Card Name (Card Type) Effect

  1. Auto-Atlatl (Relic Weapon) Rains spears on foes. Can attack all opponents at once without taking damage back.
  2. Frozen Warrior (Monster - Warrior) A colossal eagle warrior with stone skin. Shackled by ice, it can neither attack nor defend.
  3. Tlatlatepetl (World Transposition) The battle now takes place at the foot of an ever-erupting volcano. Hazards: Choking ash and lava flows. Treasures: The Old Man's Pipe. (Shapes smoke into dreams.)
  4. Change Tactics (Battle Magic) All monsters change from attack mode to defense mode, from defense mode to craft mode, and so on in order. (attack → defense → craft → secret → attack)
  5. Great Migration (Ritual) Banish a dinosaur for 1 round. When it returns, draw and play a world transposition card.
  6. Pale Invader (Monster - Alien) Its powerful ray gun hijacks simple machines to nefarious ends.
  7. Flood (Ritual) Summon all water-aligned monsters from each player's hand.
  8. Many Color Venom (Blessing) Poison a relic weapon.
  9. Guardian of the Pearl Manor (Monster - Cat) Demands sacrifice. When Guardian of the Pearl House is defeated, draw a card of your choice from your palace without paying LP.
  10. Black Earth's Jaws (Trap) Destroy all flightless monsters.
  11. Calendar King (Monster - Wizard) A weak monster who sends monsters of the future to the past, and vice versa.
  12. House of Darts (Trap) Summon two warrior spirits to intercept an attack.

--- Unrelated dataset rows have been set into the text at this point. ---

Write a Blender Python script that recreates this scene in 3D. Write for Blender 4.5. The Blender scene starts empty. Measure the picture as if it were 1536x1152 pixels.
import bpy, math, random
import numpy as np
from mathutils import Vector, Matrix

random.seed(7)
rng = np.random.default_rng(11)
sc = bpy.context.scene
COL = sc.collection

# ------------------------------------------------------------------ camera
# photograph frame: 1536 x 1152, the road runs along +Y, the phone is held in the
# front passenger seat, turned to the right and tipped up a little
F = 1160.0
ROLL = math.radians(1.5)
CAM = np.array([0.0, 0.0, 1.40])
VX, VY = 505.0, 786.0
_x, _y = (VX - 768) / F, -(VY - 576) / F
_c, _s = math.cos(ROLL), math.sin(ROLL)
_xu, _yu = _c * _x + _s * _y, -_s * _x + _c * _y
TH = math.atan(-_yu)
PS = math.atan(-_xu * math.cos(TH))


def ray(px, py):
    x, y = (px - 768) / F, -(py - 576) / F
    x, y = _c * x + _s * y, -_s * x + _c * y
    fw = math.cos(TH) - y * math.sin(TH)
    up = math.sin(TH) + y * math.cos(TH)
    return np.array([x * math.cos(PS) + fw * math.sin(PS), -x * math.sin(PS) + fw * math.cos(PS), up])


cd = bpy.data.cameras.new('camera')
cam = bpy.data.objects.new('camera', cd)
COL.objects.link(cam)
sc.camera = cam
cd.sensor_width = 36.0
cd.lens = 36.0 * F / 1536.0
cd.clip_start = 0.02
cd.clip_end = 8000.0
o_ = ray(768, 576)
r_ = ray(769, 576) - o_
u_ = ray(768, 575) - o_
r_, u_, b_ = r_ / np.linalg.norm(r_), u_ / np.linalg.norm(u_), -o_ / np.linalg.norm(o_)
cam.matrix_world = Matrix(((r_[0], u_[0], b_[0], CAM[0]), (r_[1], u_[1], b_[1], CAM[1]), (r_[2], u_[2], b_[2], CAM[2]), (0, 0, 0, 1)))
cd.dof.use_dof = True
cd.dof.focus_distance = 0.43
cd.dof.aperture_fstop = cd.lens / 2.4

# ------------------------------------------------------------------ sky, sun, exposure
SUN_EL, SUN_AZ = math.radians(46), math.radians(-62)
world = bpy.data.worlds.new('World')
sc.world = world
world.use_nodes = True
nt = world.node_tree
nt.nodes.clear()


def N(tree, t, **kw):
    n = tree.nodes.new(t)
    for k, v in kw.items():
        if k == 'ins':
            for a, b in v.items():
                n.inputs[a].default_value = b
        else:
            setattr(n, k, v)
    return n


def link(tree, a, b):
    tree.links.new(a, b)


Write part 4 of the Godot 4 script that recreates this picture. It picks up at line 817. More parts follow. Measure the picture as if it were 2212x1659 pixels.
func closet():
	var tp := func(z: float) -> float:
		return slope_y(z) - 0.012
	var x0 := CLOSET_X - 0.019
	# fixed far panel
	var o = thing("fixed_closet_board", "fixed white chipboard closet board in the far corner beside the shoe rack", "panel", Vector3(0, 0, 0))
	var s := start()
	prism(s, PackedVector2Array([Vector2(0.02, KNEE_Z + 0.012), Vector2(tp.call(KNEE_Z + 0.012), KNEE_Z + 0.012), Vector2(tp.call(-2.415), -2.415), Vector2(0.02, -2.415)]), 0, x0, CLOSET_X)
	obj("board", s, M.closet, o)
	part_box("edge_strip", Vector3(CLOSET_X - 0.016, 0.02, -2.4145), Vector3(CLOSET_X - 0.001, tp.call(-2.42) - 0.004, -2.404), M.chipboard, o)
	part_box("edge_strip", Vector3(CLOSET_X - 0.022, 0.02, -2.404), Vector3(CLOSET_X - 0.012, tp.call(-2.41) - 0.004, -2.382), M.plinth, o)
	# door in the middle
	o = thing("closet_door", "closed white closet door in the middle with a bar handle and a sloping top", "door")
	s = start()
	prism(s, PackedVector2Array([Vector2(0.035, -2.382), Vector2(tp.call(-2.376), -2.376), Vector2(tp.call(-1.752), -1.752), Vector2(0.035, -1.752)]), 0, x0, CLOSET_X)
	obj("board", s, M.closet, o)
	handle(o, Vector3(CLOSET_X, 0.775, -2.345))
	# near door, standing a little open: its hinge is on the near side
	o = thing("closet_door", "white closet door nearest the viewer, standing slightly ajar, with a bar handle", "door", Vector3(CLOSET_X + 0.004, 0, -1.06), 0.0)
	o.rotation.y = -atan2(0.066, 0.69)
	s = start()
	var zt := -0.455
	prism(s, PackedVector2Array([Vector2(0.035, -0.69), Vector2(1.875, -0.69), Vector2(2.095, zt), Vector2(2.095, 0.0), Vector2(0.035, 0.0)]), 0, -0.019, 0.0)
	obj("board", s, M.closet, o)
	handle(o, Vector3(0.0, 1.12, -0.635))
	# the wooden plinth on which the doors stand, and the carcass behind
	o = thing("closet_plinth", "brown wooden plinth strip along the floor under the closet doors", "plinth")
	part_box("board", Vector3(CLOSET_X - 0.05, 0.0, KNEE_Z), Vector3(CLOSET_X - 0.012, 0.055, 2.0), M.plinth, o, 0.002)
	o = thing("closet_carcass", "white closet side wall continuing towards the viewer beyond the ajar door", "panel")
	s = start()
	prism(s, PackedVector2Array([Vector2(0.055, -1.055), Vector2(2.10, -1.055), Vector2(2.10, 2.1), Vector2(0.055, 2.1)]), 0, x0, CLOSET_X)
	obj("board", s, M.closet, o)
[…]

Dueling is a sacred act, echoing the motions of the first game and the forms of the oldest gods. Thus, a duelist has religious and spiritual obligations in addition to sponsorial ones.

  1. To never duel without wager. The Kingdom of Duelists opens only for the promise of sacrifice.
    • ...and opens wider for greater sacrifice. The higher your wager, the more cards you start with in hand and the stronger cards you have access to. You can also raise your wager mid-duel to draw more cards.
      • The lowest wager is a season of worship-labor (or monetary equivalent: hiring out one's temple duties is common practice amongst the lordships).
      • The highest wager is one or more pieces of yourself: a card from your palace, body part, or member of your family.
    • Part of each wager is sacrificed to the gods. The rest belongs to the victor.
  2. To duel on holy days. These are public affairs necessary to the maintenance of the natural order.
    • It is considered best practice for duels to be very personal, which is why every temple encourages aggression, abrasive personalities, and homoerotic rivalries among their duelists.
  3. To be visible. Duelists are forbidden from dressing subtly, and must be recognizable on sight from their costumes and headdresses.
  4. To maintain (and improve) one's palace.


You can add cards to, improve, and otherwise bling out your soul-palace in a variety of ways. (It's a prerequisite to join certain dueling societies.) Here's four:

  • Win cards wagered by other players and graft them onto your soul.
  • Transform cards by fusing, flipping, evolving, time-displacing, transitioning, reflecting, mutating, melting, or otherwise changing a card into another version of itself. When that card returns to your palace at duel's end, you may reject or embrace its new form.
  • Refine cards with obscene quantities of gold. The Preceptorate knows the alchemical secrets to gilding the soul (resulting in strictly-albeit-marginally better cards).
  • Eat cards from your own palace. They're gone for good, your soul forever diminished.

These methods are considered evil, gay, posh, and inhuman respectively. You can hack most of them together yourself with the right blend of drugs and meditation.

it is said that without a soul to cling to, one may swim freely thru the Kingdom of Duelists.
it is known that those without a soul are burned by the sun, and speak only in savagery.